William Hogarth (1697 - 1764)
RA Collection: Art
This etching by William Hogarth, a burlesque on his painting Paul Before Felix (1748-51, Honourable Society of Lincoln's Inn) was used as the subscription ticket for subscribers to his large prints of Paul Before Felix and . The print, 'Design'd and Etch'd in the ridiculous manner of Rembrandt', was Hogarth's response to Rembrandt's etchings, which were in vogue in England at the time.
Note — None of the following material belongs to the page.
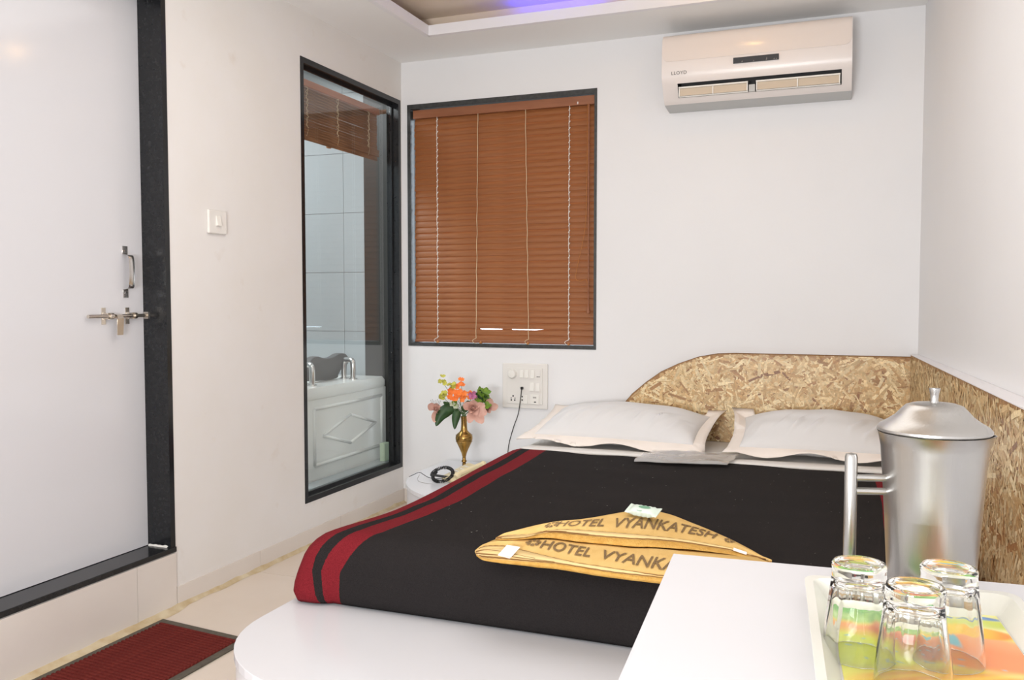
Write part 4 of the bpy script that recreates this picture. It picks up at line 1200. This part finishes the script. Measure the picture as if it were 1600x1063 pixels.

As Paulson writes, 'the print satirizes Rembrandt's realism , his grossly physical and particularized people, his use of contemporary Dutchmen for models, his vulgarity and his chiaroscuro effects'. In the directness of its attack on a specific artist the burlesque can be compared with Hogarth's earlier Characters and Caricaturas (17/3433) with its attacks on the Ghezzi, Annibale Caracci and Leonardo da Vinci. The burlesque became so popular that Hogarth decided to sell it as a separate print (after removing the receipt below the image) and adapting another print, Boys Peeping at Nature for later subscribers to the two prints.
This is a counterproof, made by running a freshly-printed impression through the press against a blank sheet of paper to produce a reversed version of the print. Paulson notes that Hogarth took several counterproofs of Paul Before Felix Burlesqued in this state, listing other impressions in the Royal Library at Windsor, Burghley House, the Fitzwilliam Museum and the collection of Wilmart S. Lewis (the collection formerly belonging to George Steevens).